Many of the parents and students described the support and comfort they receive from teachers at the schools, suggesting that turnaround would destroy the community fabric there. Of the dozen educators who spoke, many said the schools should have been given the three years to improve under the restart and transformation models originally promised to them, and several others implored Marshall and Fedkowskyj to do something to reverse the plan.

“Newtown students represent many high-needs populations — special education, English language learners. Most of our students fall below the poverty line,” said Joe Doyle, a teacher from Newtown. “Please, Borough President Marshall, give us the support we need.”

After the meeting, Marshall told me she is still unsure how to appeal to the city or help the schools in her borough.
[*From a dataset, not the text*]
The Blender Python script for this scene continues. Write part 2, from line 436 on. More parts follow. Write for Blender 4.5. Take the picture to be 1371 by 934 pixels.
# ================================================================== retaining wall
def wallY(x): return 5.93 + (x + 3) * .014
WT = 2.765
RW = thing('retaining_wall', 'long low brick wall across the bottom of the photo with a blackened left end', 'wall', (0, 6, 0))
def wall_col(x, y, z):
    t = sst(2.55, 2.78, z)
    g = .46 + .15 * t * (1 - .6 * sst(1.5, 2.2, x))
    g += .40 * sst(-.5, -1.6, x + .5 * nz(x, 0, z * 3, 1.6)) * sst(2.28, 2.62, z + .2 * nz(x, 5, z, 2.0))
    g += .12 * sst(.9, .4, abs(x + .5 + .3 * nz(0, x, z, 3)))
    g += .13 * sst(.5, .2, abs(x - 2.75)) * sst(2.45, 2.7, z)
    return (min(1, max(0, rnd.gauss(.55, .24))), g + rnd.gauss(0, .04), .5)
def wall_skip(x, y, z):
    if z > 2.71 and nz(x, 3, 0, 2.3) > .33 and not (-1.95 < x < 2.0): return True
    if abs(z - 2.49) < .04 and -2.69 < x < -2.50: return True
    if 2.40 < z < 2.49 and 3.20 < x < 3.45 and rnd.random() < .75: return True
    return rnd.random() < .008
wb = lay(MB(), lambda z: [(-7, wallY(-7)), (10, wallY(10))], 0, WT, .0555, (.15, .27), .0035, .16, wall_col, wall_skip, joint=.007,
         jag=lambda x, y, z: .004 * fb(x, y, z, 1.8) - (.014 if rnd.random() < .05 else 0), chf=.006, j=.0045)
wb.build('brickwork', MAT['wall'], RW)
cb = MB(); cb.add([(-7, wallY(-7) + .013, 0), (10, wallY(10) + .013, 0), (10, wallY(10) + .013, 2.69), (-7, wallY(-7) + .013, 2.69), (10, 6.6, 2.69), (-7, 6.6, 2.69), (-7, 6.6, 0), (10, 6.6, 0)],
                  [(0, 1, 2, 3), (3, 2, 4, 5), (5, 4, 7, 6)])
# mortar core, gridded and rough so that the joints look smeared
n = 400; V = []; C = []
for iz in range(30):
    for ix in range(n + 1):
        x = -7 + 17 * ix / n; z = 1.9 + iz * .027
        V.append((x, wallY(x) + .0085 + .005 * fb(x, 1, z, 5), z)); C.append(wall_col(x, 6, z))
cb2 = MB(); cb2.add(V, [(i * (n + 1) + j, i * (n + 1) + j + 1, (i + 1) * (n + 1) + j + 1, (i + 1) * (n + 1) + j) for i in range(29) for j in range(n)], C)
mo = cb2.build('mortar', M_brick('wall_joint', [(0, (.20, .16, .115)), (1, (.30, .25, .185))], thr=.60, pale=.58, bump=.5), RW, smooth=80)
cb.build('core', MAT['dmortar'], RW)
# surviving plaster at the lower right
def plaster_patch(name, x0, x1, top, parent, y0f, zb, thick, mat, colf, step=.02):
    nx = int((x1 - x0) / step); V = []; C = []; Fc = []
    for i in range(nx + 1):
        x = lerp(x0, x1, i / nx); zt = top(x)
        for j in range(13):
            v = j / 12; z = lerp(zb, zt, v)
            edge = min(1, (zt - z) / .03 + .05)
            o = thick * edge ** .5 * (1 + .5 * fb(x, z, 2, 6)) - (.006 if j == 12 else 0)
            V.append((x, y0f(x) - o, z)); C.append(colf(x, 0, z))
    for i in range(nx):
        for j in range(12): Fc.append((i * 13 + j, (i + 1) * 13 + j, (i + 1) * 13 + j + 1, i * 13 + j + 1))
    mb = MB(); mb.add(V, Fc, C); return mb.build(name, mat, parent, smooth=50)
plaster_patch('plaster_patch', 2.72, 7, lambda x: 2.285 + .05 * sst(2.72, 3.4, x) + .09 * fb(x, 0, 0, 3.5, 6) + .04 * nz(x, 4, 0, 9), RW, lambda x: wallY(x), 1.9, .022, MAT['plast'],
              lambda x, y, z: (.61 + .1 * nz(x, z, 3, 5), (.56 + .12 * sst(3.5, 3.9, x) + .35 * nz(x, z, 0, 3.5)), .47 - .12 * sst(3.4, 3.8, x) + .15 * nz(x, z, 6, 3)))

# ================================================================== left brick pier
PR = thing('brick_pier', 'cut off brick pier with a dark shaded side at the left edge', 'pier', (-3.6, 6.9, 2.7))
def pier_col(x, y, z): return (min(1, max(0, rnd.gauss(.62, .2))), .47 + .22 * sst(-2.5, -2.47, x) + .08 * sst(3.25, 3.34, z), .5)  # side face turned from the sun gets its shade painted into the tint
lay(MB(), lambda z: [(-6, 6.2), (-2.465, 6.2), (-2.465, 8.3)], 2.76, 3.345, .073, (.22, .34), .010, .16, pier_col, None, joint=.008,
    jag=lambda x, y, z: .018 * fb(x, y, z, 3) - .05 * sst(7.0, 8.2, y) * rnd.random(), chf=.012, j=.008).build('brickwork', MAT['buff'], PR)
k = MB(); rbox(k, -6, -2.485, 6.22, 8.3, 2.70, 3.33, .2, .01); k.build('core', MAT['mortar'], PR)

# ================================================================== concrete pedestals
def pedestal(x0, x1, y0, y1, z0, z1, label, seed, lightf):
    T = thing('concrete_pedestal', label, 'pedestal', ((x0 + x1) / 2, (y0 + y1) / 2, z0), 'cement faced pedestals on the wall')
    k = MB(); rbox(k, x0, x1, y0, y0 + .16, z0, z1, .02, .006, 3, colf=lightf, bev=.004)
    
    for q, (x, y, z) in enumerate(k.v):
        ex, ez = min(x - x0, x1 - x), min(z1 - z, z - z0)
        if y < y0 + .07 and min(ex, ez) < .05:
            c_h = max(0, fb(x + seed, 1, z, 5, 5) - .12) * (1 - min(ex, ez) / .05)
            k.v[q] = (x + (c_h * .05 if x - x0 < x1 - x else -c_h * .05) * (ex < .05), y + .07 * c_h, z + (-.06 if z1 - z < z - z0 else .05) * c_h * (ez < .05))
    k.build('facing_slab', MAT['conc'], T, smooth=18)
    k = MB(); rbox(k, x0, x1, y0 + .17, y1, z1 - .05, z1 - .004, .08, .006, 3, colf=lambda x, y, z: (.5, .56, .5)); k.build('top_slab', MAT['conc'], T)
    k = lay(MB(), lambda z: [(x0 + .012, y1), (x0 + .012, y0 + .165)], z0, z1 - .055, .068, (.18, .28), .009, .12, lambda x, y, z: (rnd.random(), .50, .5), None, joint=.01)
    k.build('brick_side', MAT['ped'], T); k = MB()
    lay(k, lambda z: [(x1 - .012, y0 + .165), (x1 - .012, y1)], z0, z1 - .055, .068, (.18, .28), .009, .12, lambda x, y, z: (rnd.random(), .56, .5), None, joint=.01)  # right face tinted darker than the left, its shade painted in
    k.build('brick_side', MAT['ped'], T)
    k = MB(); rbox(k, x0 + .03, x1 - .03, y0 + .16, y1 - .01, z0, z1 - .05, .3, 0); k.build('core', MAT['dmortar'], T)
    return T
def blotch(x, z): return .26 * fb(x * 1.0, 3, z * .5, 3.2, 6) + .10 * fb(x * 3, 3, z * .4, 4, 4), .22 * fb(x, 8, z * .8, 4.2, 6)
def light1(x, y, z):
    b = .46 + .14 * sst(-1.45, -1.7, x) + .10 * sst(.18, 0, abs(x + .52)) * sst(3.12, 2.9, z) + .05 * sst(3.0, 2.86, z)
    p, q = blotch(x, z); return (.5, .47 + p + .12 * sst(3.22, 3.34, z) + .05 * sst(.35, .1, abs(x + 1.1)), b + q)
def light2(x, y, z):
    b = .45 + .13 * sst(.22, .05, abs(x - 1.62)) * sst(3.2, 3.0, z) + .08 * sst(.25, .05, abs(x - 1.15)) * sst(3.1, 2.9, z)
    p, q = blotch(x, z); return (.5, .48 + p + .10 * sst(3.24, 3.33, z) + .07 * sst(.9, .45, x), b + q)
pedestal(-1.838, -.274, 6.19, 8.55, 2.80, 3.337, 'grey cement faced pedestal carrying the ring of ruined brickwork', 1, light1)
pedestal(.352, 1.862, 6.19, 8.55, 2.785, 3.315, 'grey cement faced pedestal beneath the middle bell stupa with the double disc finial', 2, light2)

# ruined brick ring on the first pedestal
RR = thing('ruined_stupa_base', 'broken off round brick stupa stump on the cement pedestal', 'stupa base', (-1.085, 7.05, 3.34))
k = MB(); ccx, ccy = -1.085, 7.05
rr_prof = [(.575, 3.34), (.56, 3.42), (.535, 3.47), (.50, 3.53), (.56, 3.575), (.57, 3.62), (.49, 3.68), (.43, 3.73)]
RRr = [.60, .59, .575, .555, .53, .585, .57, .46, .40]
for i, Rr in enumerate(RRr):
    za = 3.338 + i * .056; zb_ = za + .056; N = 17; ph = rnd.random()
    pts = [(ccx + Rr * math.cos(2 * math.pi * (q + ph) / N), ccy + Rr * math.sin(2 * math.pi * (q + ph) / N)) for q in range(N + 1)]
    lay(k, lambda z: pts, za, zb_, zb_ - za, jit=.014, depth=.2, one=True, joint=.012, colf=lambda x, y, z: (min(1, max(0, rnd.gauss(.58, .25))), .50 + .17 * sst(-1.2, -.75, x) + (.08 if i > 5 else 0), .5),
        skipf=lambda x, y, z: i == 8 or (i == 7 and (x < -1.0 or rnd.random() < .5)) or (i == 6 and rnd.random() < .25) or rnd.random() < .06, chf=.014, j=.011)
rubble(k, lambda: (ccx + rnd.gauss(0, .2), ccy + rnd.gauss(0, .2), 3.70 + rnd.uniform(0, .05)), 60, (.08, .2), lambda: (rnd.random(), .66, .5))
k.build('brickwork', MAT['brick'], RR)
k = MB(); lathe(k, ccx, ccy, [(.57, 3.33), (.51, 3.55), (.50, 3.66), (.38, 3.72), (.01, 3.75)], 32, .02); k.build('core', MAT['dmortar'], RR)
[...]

Ideally she said, she would gather community leaders and have a sit-down conversation with Bloomberg about the turnaround proposals before the PEP votes on them April 26.

Fedkowskyj told me he is encouraging fellow panel members who were appointed by borough presidents to hold similar hearings. Fedkowskyj joined the Bronx, Manhattan, and Brooklyn borough representatives in voting “no” on almost all school closure and colocation decisions at last week’s panel meeting, where 23 schools were approved for closure or truncation. But the panel, whose majority is composed of Bloomberg’s appointees, has never rejected a city a proposal.